Era un país ordenado, vertical, con pretensiones de unanimidad, cohesión total, mando único. Y por fuera de la liturgia oficial, según el discurso hegemónico, solo había resentidos, incompetentes, fuerzas antinacionales, reaccionarios e incapaces.
Suena como si aquello hubiese sido un sainete, una obra chusca, una caricatura. Pero era una fórmula de trasmisión del poder que se apoyaba en varias construcciones: a) un partido hegemónico, b) una Presidencia con poderes constitucionales y metaconstitucionales (como los llamó Jorge Carpizo), situada por encima de los otros poderes, c) la inexistencia de opciones partidistas competitivas y d) unas normas y unas instituciones electorales fundidas con el aparato estatal.
Pues bien, todo eso desapareció entre 1977 y 1997 y las elecciones que están en curso en nada se parecen a las de nuestro pasado inmediato. Los tapados son piezas de museo, el dedazo voló por los aires y con él el momento estelar del destape.
Vamos a unas elecciones con partidos más o menos equilibrados, contamos con una Presidencia acotada por los otros poderes constitucionales y no se diga por los fácticos, y con normas e instituciones en la materia que están a años luz de las que funcionaron durante las largas décadas de un sistema no competitivo.

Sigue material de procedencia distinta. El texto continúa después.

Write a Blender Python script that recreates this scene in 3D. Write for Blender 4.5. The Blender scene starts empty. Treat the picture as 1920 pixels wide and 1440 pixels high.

Los humores públicos han demostrado ser cambiantes, las formaciones políticas tienen diversos grados de implantación a lo largo y ancho de la República, y uno puede apostar desde ahora que no habrá partido político que se lleve el "carro completo". Cierto que las encuestas hoy perfilan a un ganador, pero faltan más de seis meses para los comicios y en ese tiempo muchas cosas pueden suceder: desde los resbalones declarativos hasta los dos debates que por ley se llevarán a cabo, desde las campañas negativas hasta la formación de grandes constelaciones formales e informales en apoyo a los diversos candidatos.
Total que lo bueno de las elecciones que están en curso es que son eso: elecciones. Por lo menos en comparación a lo que teníamos apenas ayer.